Man mag das kleinlich nennen, aber es sind alles Beispiele dafür, wie oberflächlich dieser gesamte Film ist, und das hat man von Pixar so noch nicht gekannt. Das wahre Erfolgsgeheimnis von Pixar war stets ihr unvergleichliches Genie auf Drehbuch-Ebene, eine Brillanz in Charakter-basierter Story-Entwicklung, welche das Kinopublikum kaum bewusst wahrnimmt, die einem jeden Pixar-Film jedoch eine emotionale Tiefe gab, welche durchkalkulierten Knuffige-Tiere-Filmen von vornherein abgeht.

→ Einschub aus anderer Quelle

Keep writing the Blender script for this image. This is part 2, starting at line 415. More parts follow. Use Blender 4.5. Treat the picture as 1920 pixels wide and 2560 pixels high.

Es waren die Werke wahrer Skript-Götter, Geschichten voll origineller Figuren, intelligenter Metaphorik, grandioser Szenendetails, bedeutungsvoller Erkenntnisse - kurz: Filme von erstaunlicher Tiefe, die man beim puren Oberflächen-Kino namens "Cars 2" schmerzlichst vermisst.
Der gesamten Filmhandlung fehlt es hier an Zug, wird der eine große Handlungsstrang (McQueens Konkurrenzkampf mit Francesco auf und neben der Strecke) doch alsbald als mehr oder weniger unbedeutend entlarvt, während der andere (Maters Stolpern durch die Agentenwelt) zu lange auf seinem einen Witz rumreitet. Da Mater mit seiner glückseligen Ahnungslosigkeit kein brauchbarer Protagonist für einen überzeugenden emotionalen Bogen ist, schustert man diesen stattdessen wieder rüber zu McQueen. Der ist hier zwar eigentlich nur Nebenfigur, durchlebt aber eine ungelenk geplottete Lektion über Freundschaft, deren Moral so grausam platt präsentiert wird, dass eigentlich nur noch der einleitende Halbsatz "Heute habe ich gelernt, dass…" fehlt, um die Peinlichkeit perfekt zu machen.
"Cars 2" ist der erste ungute Film von Pixar. Er ist noch immer kein wirklich schlechter Film, dafür ist er von technischer Seite zu herausragend und beweist immer noch ausreichend Plot-Geschick, um sein Tempo hoch zu halten und Vorwürfe von eklatanter Langeweile zu umgehen. Doch "Cars 2" kann keine Minute verhehlen, dass er Pixars erster "Sellout"-Film ist: Eine unnötige Fortsetzung, übereilig und ohne die bis dato Pixar-typische Detailliebe produziert, mit mehr als einem Auge schielend auf die reichhaltigen Vermarktungs- und Merchandise-Möglichkeiten. Ein Film ohne echtes Herz, und der erste dieser Firma, der sich mehr wie ein Disney denn wie ein Pixar anfühlt. Der Beginn einer neuen, ernüchternden Serie kalkulierter Bilanz-Produktionen? Hoffentlich nicht.
Dass es Pixar immer noch kann, steht außer Frage und beweist das neue kleine Abenteuer der "Toy Story"-Freunde, welches hier als Vorfilm läuft. Ein Filmchen mit mehr Einfallsreichtum und zündenden Witzen als die gesamten folgenden 112 Minuten. Wie gesagt, "Cars 2" ist nicht wirklich schlecht. Aber er ist gänzlich uninspiriert. Und das ist wohl der schlimmste Vorwurf, den man einem Pixar-Film machen kann. So ist er denn also hier, der lange befürchtete traurige Beweis, und so gebe ich es freimütig zu: Ja, auch Pixar ist fehlbar.